As long as GATE and UTT remained untouched, our young people would benefit from Patrick Manning’s vision. However, early in its tenure, the Rowley administration sought to disrupt the GATE programme on the prem­ise that it was corrupted, that undeserving people were accessing the programme. They then initiated a means test that set out to determine that applicants should pay for education based on their income or their parents’ in­come.
It could be said that at this point damage to our human capital development began. Fewer enrollments were re­corded at the tertiary levels; even though the govern­ment paid a percentage of fees, many young people could not afford to pay the balance due. At the UTT, some faculties, including the Sports Faculty virtually collapsed. GATE was closed as far as many were con­cerned, and the dream of every citizen having access to free tertiary education died under the heavy hand and rule of Dr Keith Christopher Rowley and his adminis­tration.
The changing of the guards and the final bastion for UTT occurred on June 1, 2020. This signalled the end of an era and the final nail in the coffin for Manning’s Vision 2020, which many hoped would have been achieved to liberate those whose social deficit made learning especially inaccessible.
Professor Ken Julien has had his ups and downs as a leader and a visionary in this country. At one time he was a member of 12 boards but it is his acumen and knowledge, especially in the field of engineering, that positioned him as one to be admired locally, regionally and internationally.
He had his struggles recently with the issue of recall, where many who spoke so affably about him were sty­mied that his long-term memory and ability to remem­ber in detail, matters that took place decades ago was unsurpassed, but who remain empathetic with the man whose short-term memory just faded.
Professor Julien was critical to the development of UTT and facilitated the opening of doors in the global academic arena through which many would never have been able to unlock. Consequently, one would have thought that a smoother transition into the sunset of his life would have been offered rather than what seems a tad austere in the shove he received to other pastures.
Professor Julien understood that his end was in sight. Under his watch, he saw the exodus of the O’Meara Campus and the migration of professors. He would have realized that since this administra­tion’s term, there was no future insight.
Professor Clem Im­bert who deputized for Professor Ken Ju­lien during his periods of illness no doubt would have debriefed him about the closure of some of UTT’s fac­ulties – faculties which were the creations of Professor Julien – and government’s intentions to have a different use for some of the campuses like the O’Meara Campus and the Corinth Campus. This no doubt would have grieved Professor Ju­lien.
If this PNM administration wanted to keep Manning’s legacy alive, it would have done things differently and started a conversation with Prof. Julien who may have advised that the Minister of Finance’s uncle not take over the reins at UTT at this time.

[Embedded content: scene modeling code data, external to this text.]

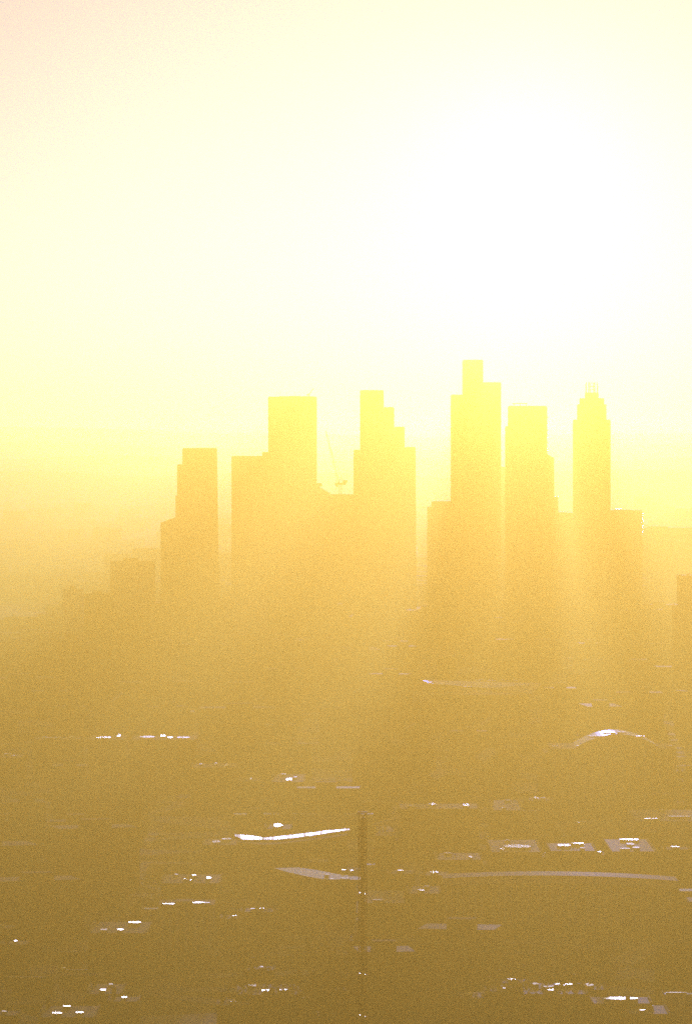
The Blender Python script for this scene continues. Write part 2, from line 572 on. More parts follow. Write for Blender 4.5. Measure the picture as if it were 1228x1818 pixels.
def slab(name, label, cat, x0, x1, top, ground, mat, depth=18, yaw=0.0, roof='felt', extras=()):
    """a block standing on the ground at picture row `ground`"""
    Y = EYE * F / (ground - HOR)
    c = at((x0 + x1) / 2, ground, Y)
    h = at(614, top, Y).z
    w = (x1 - x0) / F * Y
    r = thing(name, label, cat, (c.x, Y + depth / 2, 0), yaw, clear=max(w, depth) * .62)
    MB().box(-w / 2, -depth / 2, 0, w / 2, depth / 2, h).build('wall', mat, r)
    MB().box(-w / 2 + .3, -depth / 2 + .3, h + .003, w / 2 - .3, depth / 2 - .3, h + .4).build('roof', roof, r)
    pr = MB()
    for sx in (-1, 1):
        pr.box(sx * w / 2 - .15, -depth / 2 - .15, h + .003, sx * w / 2 + .15, depth / 2 + .15, h + .9)
    pr.box(-w / 2 + .16, -depth / 2 - .15, h + .003, w / 2 - .16, -depth / 2 + .15, h + .9)
    pr.build('parapet', 'stone' if mat in ('pale_tower', 'pale_wall', 'white') else mat, r)
    if w > 9 and depth > 8:
        MB().box(-w * .2, -depth * .1, h + .403, w * .12, depth * .25, h + 2.6).build('plant_room', 'dark_wall', r)
    return r, Y, h, w


slab('apartment_block', 'pale broad apartment slab standing alone left of the dark skyline tower', 'apartments', 196, 274, 998, 1140, 'pale_tower', 20)
slab('apartment_block', 'dark narrow block tucked against the left side of the pale broad slab', 'apartments', 149, 200, 1056, 1165, 'dark_wall', 18)
slab('apartment_block', 'slim pale block left of the dark narrow block', 'apartments', 112, 147, 1048, 1150, 'pale_tower', 18)
slab('apartment_block', 'pale square block below the gap between the first two skyline towers', 'apartments', 396, 474, 1062, 1150, 'pale_tower', 20)
slab('apartment_block', 'faint pale panel block at the foot of the leftmost skyline tower', 'apartments', 314, 389, 1005, 1120, 'stone_tower', 20)
r, Y, h, w = slab('warehouse', 'low pale shed at the left edge under the far rooftops', 'warehouse', -20, 30, 1108, 1140, 'pale_wall', 20)
glint_panel(r, 29, Y + 4, h + 1.2, 2.5, 8, 'rooflight')
r, Y, h, w = slab('warehouse', 'long dark shed with one bright rooflight on its right end, at the left edge', 'warehouse', 2, 112, 1126, 1160, 'dark_wall', 24)
glint_panel(r, 100, Y + 4, h + 1.0, 3, 10, 'rooflight')
glint_panel(r, 109, Y + 1, h + .8, 1.5, 8, 'rooflight', 'dull_glazing')
slab('terrace_row', 'long low terrace with a pale roof line, below the pale square block', 'terrace', 320, 450, 1214, 1240, 'brick', 14, 0, 'pale_roof')
slab('terrace_row', 'faint low terrace with pale roof left of the long pale roof line', 'terrace', 84, 158, 1217, 1240, 'brick', 14, 0, 'pale_roof')
slab('workshop', 'low shed with a dull pale roof, above the glinting terrace', 'workshop', 262, 345, 1268, 1292, 'stock_brick', 30, .03, 'pale_roof')
slab('workshop', 'small pale shed at the left edge beside the faint rooftops', 'workshop', -6, 24, 1267, 1285, 'pale_wall', 12)
r, Y, h, w = slab('workshop', 'small brick workshop with pale roof and one spark on its right end', 'workshop', 62, 86, 1252, 1274, 'brick', 12, 0, 'pale_roof')
glint_panel(r, 83, Y + 2, h + 1.0, 1.5, 5, 'rooflight', 'dull_glazing')
# station shed with a wedge roof
Yb = 2480
r = thing('station_shed', 'long shed whose pale roof thickens to a wedge at its right end', 'station', (at(855, 1215, Yb).x, Yb, 0), clear=34)
ox = r.location.x
X = lambda px, Y=Yb: at(px, 900, Y).x - ox
Z = lambda py, Y=Yb: at(614, py, Y).z
MB().box(X(764), 3, 0, X(940), 24, Z(1234)).build('wall', 'dark_wall', r)
zr = lambda py, dy: at(614, py, Yb + dy).z
top = [(at(px, 900, Yb + 26).x - ox, 26, zr(py, 26)) for px, py in ((748, 1207), (962, 1213))]
bot = [(at(px, 900, Yb).x - ox, 0, zr(py, 0)) for px, py in ((760, 1213), (868, 1222), (944, 1232))]
up = top + list(reversed(bot))
dn = [(x, y, z - .8) for x, y, z in up]
MB().add(up + dn, [(4, 3, 2, 1, 0), (5, 6, 7, 8, 9)] + [(i, (i + 1) % 5, 5 + (i + 1) % 5, 5 + i) for i in range(5)]).build('wedge_roof', 'pale_roof', r)
ge = MB()
for k in range(5):
    px = 850 + k * 23
    nv = half(px, Yb, 20)
    facet(ge, (X(px), 8, Z(1212) + .9), nv, 4.4, 4)
ge.build('roof_glazing', 'dull_glazing', r)


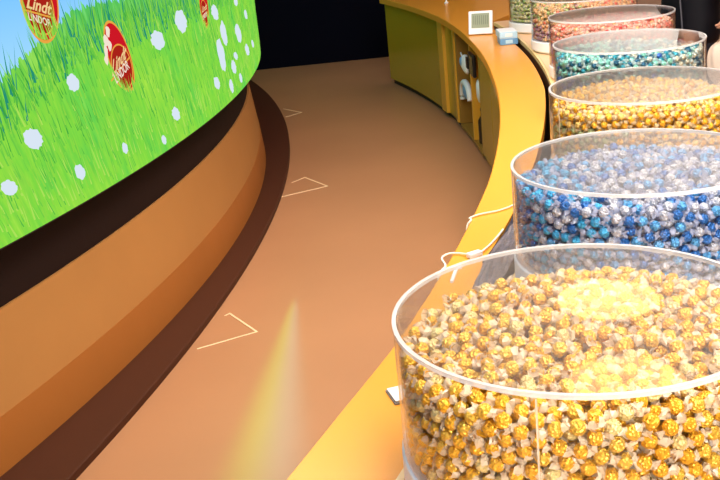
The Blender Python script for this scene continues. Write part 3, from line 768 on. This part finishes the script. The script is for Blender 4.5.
skin('body', [
    ('pelvis', None, (0, 0, .93), (.15, .11)), ('waist', 'pelvis', (0, .0, 1.08), (.135, .10)), ('chest', 'waist', (0, .01, 1.27), (.155, .115)), ('collar', 'chest', (0, .015, 1.40), (.10, .08)),
    ('neck', 'collar', (0, 0, 1.47), (.055, .055)), ('jaw', 'neck', (0, -.02, 1.54), (.065, .075)), ('skull', 'jaw', (0, -.005, 1.62), (.078, .095)), ('crown', 'skull', (0, .005, 1.68), (.05, .06)),
    ('sl', 'collar', (.17, .01, 1.38), (.06, .06)), ('el', 'sl', (.28, .0, 1.12), (.045, .045)), ('wl', 'el', (.36, -.12, .90), (.03, .03)), ('pl', 'wl', (.375, -.14, .84), (.034, .02)),
    ('sr', 'collar', (-.17, .01, 1.38), (.06, .06)), ('er', 'sr', (-.23, -.06, 1.14), (.045, .045)), ('wr', 'er', (-.19, -.19, 1.03), (.03, .03)), ('pr', 'wr', (-.185, -.245, 1.02), (.02, .034)),
    ('hl', 'pelvis', (.09, 0, .86), (.09, .09)), ('kl', 'hl', (.10, -.01, .48), (.058, .06)), ('al', 'kl', (.10, .02, .10), (.04, .042)), ('tl', 'al', (.11, -.12, .045), (.042, .03)),
    ('hr', 'pelvis', (-.09, 0, .86), (.09, .09)), ('kr', 'hr', (-.10, -.01, .48), (.058, .06)), ('ar', 'kr', (-.10, .02, .10), (.04, .042)), ('tr', 'ar', (-.11, -.12, .045), (.042, .03))], M_skin, per)
def fingers(root, d, up, side, par):
    root, d, up, side = map(Vector, (root, d, up, side))
    for k in range(4):
        L_ = (.068, .078, .074, .058)[k]; o = root + side*(-.024+.016*k)
        skin('finger', [('a', None, o[:], (.009, .009)), ('b', 'a', (o+d*L_*.45-up*.008)[:], (.0085, .0085)), ('c', 'b', (o+d*L_*.75-up*.028)[:], (.008, .008)), ('e', 'c', (o+d*L_*.8-up*.048)[:], (.007, .007))], M_skin, par, 1)
    o = root - d*.03 + side*-.035
    skin('thumb', [('a', None, o[:], (.011, .011)), ('b', 'a', (o+d*.025-side*.02-up*.01)[:], (.0095, .0095)), ('c', 'b', (o+d*.05-side*.018-up*.03)[:], (.008, .008))], M_skin, par, 1)
fingers((-.182, -.265, 1.02), (.05, -.95, -.2), (0, -.2, .97), (1, .05, 0), per)
fingers((.377, -.145, .80), (0, -.15, -.98), (1, 0, 0), (0, -1, .1), per)
skin('coat', [
    ('hip', None, (0, .0, .86), (.215, .16)), ('waist', 'hip', (0, .0, 1.05), (.19, .145)), ('chest', 'waist', (0, .01, 1.27), (.20, .15)), ('collar', 'chest', (0, .015, 1.40), (.12, .10)), ('ncollar', 'collar', (0, .01, 1.455), (.085, .085)),
    ('hem', 'hip', (0, .0, .58), (.225, .175)),
    ('sl', 'collar', (.18, .01, 1.375), (.085, .085)), ('el', 'sl', (.285, .0, 1.12), (.07, .07)), ('wl', 'el', (.352, -.11, .92), (.052, .052)),
    ('sr', 'collar', (-.18, .01, 1.375), (.085, .085)), ('er', 'sr', (-.245, -.06, 1.14), (.07, .07)), ('wr', 'er', (-.195, -.165, 1.04), (.052, .052))], M_coat, per)
bm = bmesh.new(); tube(bm, smooth_path([(.10, -.185, .62), (.075, -.175, .80), (.04, -.155, .98), (.02, -.15, 1.2), (.0, -.12, 1.38)]), .006); obj('zip', bm, M_coatedge, per)
for s in (1, -1):
    skin('trouser_leg', [('a', None, (s*.09, 0, .80), (.10, .10)), ('b', 'a', (s*.10, -.01, .48), (.078, .08)), ('c', 'b', (s*.10, .02, .13), (.062, .062))], M_trs, per)
    bm = bmesh.new(); bmesh.ops.create_icosphere(bm, subdivisions=3, radius=1)
    for v in bm.verts: v.co = Vector((v.co.x*.05+s*.105, v.co.y*.145-.06, max(0, v.co.z*.075+.045)))
    obj('shoe', bm, M_shoe, per, smooth=True)
bm = bmesh.new(); bmesh.ops.create_icosphere(bm, subdivisions=4, radius=1)
for v in bm.verts: v.co = Vector((v.co.x*.098, v.co.y*.116+.022, v.co.z*.105+1.645))
bmesh.ops.delete(bm, geom=[v for v in bm.verts if v.co.y < -.055 and v.co.z < 1.685], context='VERTS'); obj('hair', bm, M_hair, per, smooth=True)
for s in (1, -1):
    bm = bmesh.new(); bmesh.ops.create_icosphere(bm, subdivisions=2, radius=.011); bmesh.ops.translate(bm, verts=bm.verts, vec=(s*.031, -.093, 1.615)); obj('eye', bm, M_white, per, smooth=True)
    bm = bmesh.new(); bmesh.ops.create_icosphere(bm, subdivisions=2, radius=.006); bmesh.ops.translate(bm, verts=bm.verts, vec=(s*.031, -.1005, 1.615)); obj('iris', bm, M_hair, per, smooth=True)
    bm = bmesh.new(); bmesh.ops.create_icosphere(bm, subdivisions=2, radius=1)
    for v in bm.verts: v.co = Vector((v.co.x*.012+s*.082, v.co.y*.02+.0, v.co.z*.032+1.60))
    obj('ear', bm, M_skin, per, smooth=True)
skin('nose', [('a', None, (0, -.095, 1.618), (.009, .009)), ('b', 'a', (0, -.115, 1.58), (.014, .012))], M_skin, per, 2)
bm = bmesh.new(); bmesh.ops.create_icosphere(bm, subdivisions=2, radius=1)
for v in bm.verts: v.co = Vector((v.co.x*.026, v.co.y*.008-.092, v.co.z*.008+1.545))
obj('mouth', bm, mat('lips', lin(190, 100, 95), rough=.4), per, smooth=True)

# cream paper bag held in the lowered hand
t = thing('paper_bag', 'rounded cream paper bag hanging from the hand of the person in black', 'bag', (2.327, 6.173, .40), -.5)
bm = bmesh.new(); bmesh.ops.create_icosphere(bm, subdivisions=4, radius=1); g = random.Random(4)
for v in bm.verts:
    k = 1+.05*math.sin(9*math.atan2(v.co.y, v.co.x)+3*v.co.z)
    v.co = Vector((math.copysign(abs(v.co.x)**.7, v.co.x)*.10*k, math.copysign(abs(v.co.y)**.7, v.co.y)*.075*k, math.copysign(abs(v.co.z)**.75, v.co.z)*.13+.13))
obj('bag_body', bm, mat('cream_paper', lin(240, 222, 204), rough=.6), t, smooth=True)
bm = bmesh.new(); tube(bm, smooth_path([(-.03, 0, .24), (-.02, 0, .30), (0, 0, .335), (.02, 0, .30), (.03, 0, .24)]), .004); obj('handle', bm, mat('cream_cord', lin(230, 210, 180), rough=.7), t)

# ------------------------------------------------------------------ lights
M_lamp = emit('lamp_diffuser', (1, .53, .25, 1), 7.2)
for k, (x, y) in enumerate(((1.564, 6.118), (1.36, 4.93))):
    t = thing('ceiling_light', ('round warm ceiling light mirrored in the back half of the nearest lid', 'round warm ceiling light mirrored at the front rim of the nearest lid')[k], 'ceiling light', (x, y, 3.10), 0, 'round ceiling lights')
    obj('diffuser', lathe_solid([(.315, 0), (.315, .015)], 64), M_lamp, t)
    obj('housing', lathe_solid([(.33, .016), (.33, .058)], 64), M_white, t)

def area(name, loc, tgt, sx, sy, e, col=(1, 1, 1), spread=PI):
    l = bpy.data.lights.new(name, 'AREA'); l.shape = 'RECTANGLE'; l.size = sx; l.size_y = sy; l.energy = e; l.color = col; l.spread = spread
    o = bpy.data.objects.new(name, l); C.objects.link(o); o.location = loc
    o.rotation_euler = (Vector(tgt)-Vector(loc)).to_track_quat('-Z', 'Y').to_euler()
    return o
area('near_fill_light', (.9, 1.35, 3.05), (.75, 1.6, 0), 2.0, 1.6, 98, (1, .93, .83))  # added fill above the nearest drum, no fixture there
area('aisle_fill_light', (-.6, 4.7, 3.08), (-.5, 5.2, 0), 1.4, 3.0, 135, (1, .88, .75))  # added fill to brighten floor and tan wall
area('shelf_fill_light', (.9, 3.3, 3.05), (1.2, 5.0, .9), .8, 1.2, 100, (1, .96, .9))  # added fill aimed at the farther drums
area('front_fill_light', (1.6, -2.2, 2.3), (.75, 2.2, .95), 2.4, 1.6, 40, (1, .97, .93), 1.1)  # added fill from behind the camera for the drum fronts
o = area('ceiling_fill', (3.1, 9., 2.3), (3.1, 9., 4), 2.2, 9.5, 125, (1, .95, .9)); o.rotation_euler = (PI, 0, -math.atan2(.36, 1))  # added upward fill, brightens the ceiling that the lids mirror
area('ceiling_fill_far', (5.5, 17.5, 2.3), (5.5, 17.5, 4), 3, 5, 95, (1, .95, .9))  # second added upward fill, for the haze on the far lids

# added spot, wedge-shaped mask, imitating a yellow-green and pale streak on the floor
l = bpy.data.lights.new('added_streak_spot', 'SPOT'); l.energy = 500; l.spot_size = math.radians(50); l.spot_blend = .2; l.shadow_soft_size = .01; l.use_nodes = True
o = bpy.data.objects.new('added_streak_spot', l); C.objects.link(o); o.location = (-.38, 3.5, 3.1)
nt = l.node_tree; em = nt.nodes['Emission']; N = nt.nodes.new; LK = nt.links.new
tc = N('ShaderNodeTexCoord'); sp_ = N('ShaderNodeSeparateXYZ'); LK(tc.outputs['Normal'], sp_.inputs[0])
def mth(op, a, b=0., c=0.):
    n = N('ShaderNodeMath'); n.operation = op
    for i, v in enumerate((a, b, c)):
        if isinstance(v, (int, float)): n.inputs[i].default_value = v
        else: LK(v, n.inputs[i])
    return n.outputs[0]
az = mth('ABSOLUTE', sp_.outputs['Z'])
gx = mth('MULTIPLY', mth('DIVIDE', sp_.outputs['X'], az), 3.1); gy = mth('MULTIPLY', mth('DIVIDE', sp_.outputs['Y'], az), 3.1)
tt = mth('DIVIDE', mth('SUBTRACT', .86, gy), 1.6)                       # 0 at the far apex, 1 near the viewer
off = mth('SUBTRACT', gx, mth('MULTIPLY_ADD', tt, -.06, .06))
wd = mth('MULTIPLY_ADD', mth('MAXIMUM', tt, 0.), .17, .012)
q = mth('DIVIDE', off, wd)                                            # -1..1 across the wedge
def smooth(v, a, b):
    n = N('ShaderNodeMapRange'); n.interpolation_type = 'SMOOTHSTEP'; n.inputs[1].default_value = a; n.inputs[2].default_value = b; LK(v, n.inputs[0]); return n.outputs[0]
mask = mth('MULTIPLY', smooth(mth('ABSOLUTE', q), 1.15, .1), mth('MULTIPLY', smooth(tt, -.02, .12), smooth(tt, 1.5, .75)))
mixc = N('ShaderNodeMix'); mixc.data_type = 'RGBA'; mixc.inputs[6].default_value = (.05, .9, .05, 1); mixc.inputs[7].default_value = (.0, .55, 1., 1); LK(smooth(q, -.55, .45), mixc.inputs['Factor'])
LK(mixc.outputs[2], em.inputs['Color']); LK(mask, em.inputs['Strength'])

w = bpy.data.worlds.new('world'); sc.world = w; w.use_nodes = True
w.node_tree.nodes['Background'].inputs[0].default_value = (.9, .85, .8, 1); w.node_tree.nodes['Background'].inputs[1].default_value = .05

sc.view_settings.view_transform = 'Standard'; sc.view_settings.look = 'None'; sc.view_settings.exposure = 0; sc.view_settings.gamma = 1
sc.view_settings.use_curve_mapping = False
sc.cycles.transparent_max_bounces = 28; sc.cycles.max_bounces = 8; sc.cycles.caustics_reflective = False; sc.cycles.caustics_refractive = False
sc.cycles.sample_clamp_indirect = 4
sc.cycles.use_denoising = True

UTT has not been given a chance to succeed

Prof Julien and others of similar ilk represented a paradigm shift in education, where the leaders of these august universities possess an entrepreneurial spirit that makes them independent of government. It was this model and this philosophy of the entrepreneur that buttressed the success of UTT under Manning and Ju­lien. It was Julien’s vast network which provided the foundational support for its glory days and which gave UTT a name; gave to the students their integrity, and provided hope that one-day UTT would be the Harvard or Yale of the Caribbean.
The model of continuity has never been adopted by this administration. Alas! Prof Ken Julien was not even given the chance to recommend a successor. Seeking to harvest the mind of such an erudite man and to chart a course for the future of this University was never on their mind. Instead, his termination letter was well-writ­ten and given with an apparition of empathy.
When the termination letter was delivered to him, the vehicle that came with the job of Chairman of UTT Board was immediately taken away and the chauffeur removed. Once again, another black man bites the dust. The fact that this was happening mere months before the 2020 General Election made no difference to the Row­ley administration.
No one remembered that “the Prof” at age 87, was not driving and no one thought it congenial and benevolent enough to allow him an extended service of the use of the Chairman’s vehicle because of the yeoman work he had performed for both country and UTT. With Rowley and Clem Imbert, it was simply a DONE DEAL!

All attempts are being made to destroy Manning’s legacy

It is at such times that Patrick Manning will be missed. It is at these crossroads, despite all attempts to destroy his legacy, that his name will be remembered. For such malevolence would have never been a part of the social repertoire of this man the Rowley administration wants us to forget.
A country will never advance when the bright lights of those who illuminate our paths are snuffed out. This was a man to whom the Point Lisas development owes its very existence. This was a man who revolutionised this country’ natural gas and was instrumental in creat­ing a second gas boom. Having significantly cut UTT’s funding; having decimated its academic staff; having re­moved courses from its syllabus without even speaking with the students’ representatives; having closed down several campuses to make places available for SEA stu­dents, UTT has now fully entered the dark ages. Dark ages which will surely perpetuate if we seek to wipe clean, the memories of the ones who give us hope.
We can only beg this current administration and the next in line to not leave Professor Ken Julien in the wil­derness, but seek to garner from him the wisdom that has caused so many students across the world to affably refer to him as “the Prof.”
We can only beg this current administration and the next in line to not tamper with Patrick Manning’s legacy, whose desire to advance the youthful minds is unprecedented and unmatched even by those who prom­ised to put our youth first.